Научным трудам сопутствует популяризация эпической тематики в искусстве и кинематографе. Ряд фильмов на эпические сюжеты планировалось начать производством в 1941 году полнометражного цветного фильма «Илья Муромец». В проекте Комитета по делам кинематографии при СНК сценаристом этого фильма значился Е. Вейсман[557]. По обстоятельствам военного времени производство этого фильма не состоялось, но сам сюжет не был забыт: советские кинематографисты вернутся к нему в начале 1950-х годов. Взамен «Ильи Муромца» в 1945 году на экраны страны вышел художественный фильм Александра Роу «Кащей Бессмертный». История о похитившем красну девицу Кащее разворачивалась в фильме на фоне великорусского пейзажа с гомерообразным слепцом, распевающим на берегу реки патриотические былины. Кащею, сыгранному Георгием Милляром, противостоял красавец-богатырь Никита Кожемяка в исполнении Сергея Столярова. Столяров, получивший всесоюзную известность главной ролью в фильме Григория Александрова «Цирк» (1937), ко времени выхода на экраны «Кащея» уже устойчиво ассоциировался с легендарными персонажами сказочных историй в ранее вышедших фильмах Ивана Никитченко и Виктора Невежина «Руслан и Людмила» (1938) и Александра Роу «Василиса Прекрасная» (1939).
Работа над сценарием фильма о Кащее была закончена уже в 1943 году, но допуск написанного А. Роу и В. Швейцером сценария встретил сопротивление Г. Ф. Александрова и А. Н. Толстого.

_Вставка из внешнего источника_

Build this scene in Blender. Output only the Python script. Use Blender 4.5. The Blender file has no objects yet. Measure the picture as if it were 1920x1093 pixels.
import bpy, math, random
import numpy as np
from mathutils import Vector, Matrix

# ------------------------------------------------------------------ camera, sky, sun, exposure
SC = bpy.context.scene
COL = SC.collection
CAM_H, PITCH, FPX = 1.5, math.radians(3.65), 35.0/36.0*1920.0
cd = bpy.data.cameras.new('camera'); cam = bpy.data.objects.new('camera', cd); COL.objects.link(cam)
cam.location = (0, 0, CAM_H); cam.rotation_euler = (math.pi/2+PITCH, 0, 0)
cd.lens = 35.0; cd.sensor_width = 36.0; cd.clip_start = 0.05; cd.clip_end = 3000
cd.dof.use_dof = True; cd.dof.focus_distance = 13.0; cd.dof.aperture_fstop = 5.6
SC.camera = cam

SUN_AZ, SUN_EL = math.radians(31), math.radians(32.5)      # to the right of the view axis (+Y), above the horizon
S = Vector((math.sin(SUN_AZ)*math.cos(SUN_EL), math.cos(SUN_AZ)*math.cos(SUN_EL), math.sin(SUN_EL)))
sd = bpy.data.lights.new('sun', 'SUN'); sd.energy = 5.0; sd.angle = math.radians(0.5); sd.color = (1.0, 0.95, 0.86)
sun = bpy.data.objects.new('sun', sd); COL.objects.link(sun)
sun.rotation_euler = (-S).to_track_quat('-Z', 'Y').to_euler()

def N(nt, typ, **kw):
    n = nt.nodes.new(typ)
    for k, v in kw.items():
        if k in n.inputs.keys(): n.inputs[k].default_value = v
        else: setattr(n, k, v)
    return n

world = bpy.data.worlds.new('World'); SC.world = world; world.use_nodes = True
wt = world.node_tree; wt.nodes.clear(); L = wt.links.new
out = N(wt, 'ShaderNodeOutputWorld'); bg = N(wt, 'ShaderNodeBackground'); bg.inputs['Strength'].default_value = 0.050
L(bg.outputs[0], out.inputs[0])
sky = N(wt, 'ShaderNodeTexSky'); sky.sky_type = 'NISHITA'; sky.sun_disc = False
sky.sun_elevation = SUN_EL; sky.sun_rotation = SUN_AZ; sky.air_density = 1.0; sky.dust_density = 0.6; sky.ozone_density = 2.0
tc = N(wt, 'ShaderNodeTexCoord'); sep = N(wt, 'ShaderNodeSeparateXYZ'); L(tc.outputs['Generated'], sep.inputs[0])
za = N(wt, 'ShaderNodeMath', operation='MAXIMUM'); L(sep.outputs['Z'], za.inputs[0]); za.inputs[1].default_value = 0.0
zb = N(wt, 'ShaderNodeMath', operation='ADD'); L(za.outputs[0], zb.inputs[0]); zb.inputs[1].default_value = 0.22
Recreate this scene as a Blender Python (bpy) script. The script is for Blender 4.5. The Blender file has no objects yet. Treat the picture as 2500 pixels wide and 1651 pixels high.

Прочитав по просьбе Александрова текст сценария, писатель-академик дал о нем резко отрицательное заключение: «Считаю этот сценарий конъюнктурным, художественно лживым, не народным, патриотизм его поистине квасным и посему — негодным». Аргументируя свой вывод, Толстой не скупится на филиппики: «авторы просто не ощущают стихию русской народной сказки», «багаж авторов сценария» — «лженародные сказочные рисунки Поленовой <…>, сирины и альконосты на липовых шкафчиках, <…> да очень слабое и поверхностное знакомство с Афанасьевым», и особенно негодует на предмет незнания сценаристами русского языка — «тем более народного, сказочного». Сам Толстой приводил, однако, лишь один пример, должный иллюстрировать «безграмотности» и «перлы», рассыпанные «по всему сценарию», — фразу: «Полно ему слезить матерей, вдовить жен, сиротить малых детушек»[558]. Повторяя мнение Толстого, Александров обратился к секретарям ЦК ВКП(б) А. А. Андрееву, Г. М. Маленкову и А. С. Щербакову с просьбой принять постановление о запрете к производству фильма, сценарий которого «является фальсификацией русского сказочного фольклора <…>, грубо искажает содержание народной сказки <…>, произвольно включает в нее отдельные куски из других сказок и былин, недопустимо модернизирует народные сказочные образы». Аргументы писателя-академика Александрову показались, видимо, все же недостаточными, и он усилил их собственной «филологической» экспертизой, обнаруживаюшей незнание сценаристами русского языка в метафорическом описании силы Кащея: «сколько в бору леса стоячего, сколько на нем прута висячего, сколько на нем листа зеленого» («Авторы не знают, что по-русски нельзя сказать „в бору леса“, что на деревьях не висят прутья, что раз бор сосновый, то „листа зеленого“ в нем нет»); обращении Кащея к Марье Моревне: «не могу я без тебя ни дня дневать, ни часу часовать» (последнее слово Александров подчеркивает и ставит после него вопросительный знак) и выражении «умом ты, видно, неказист» («Авторы не знают, что неказистым можно быть лицом, но не умом»)[559].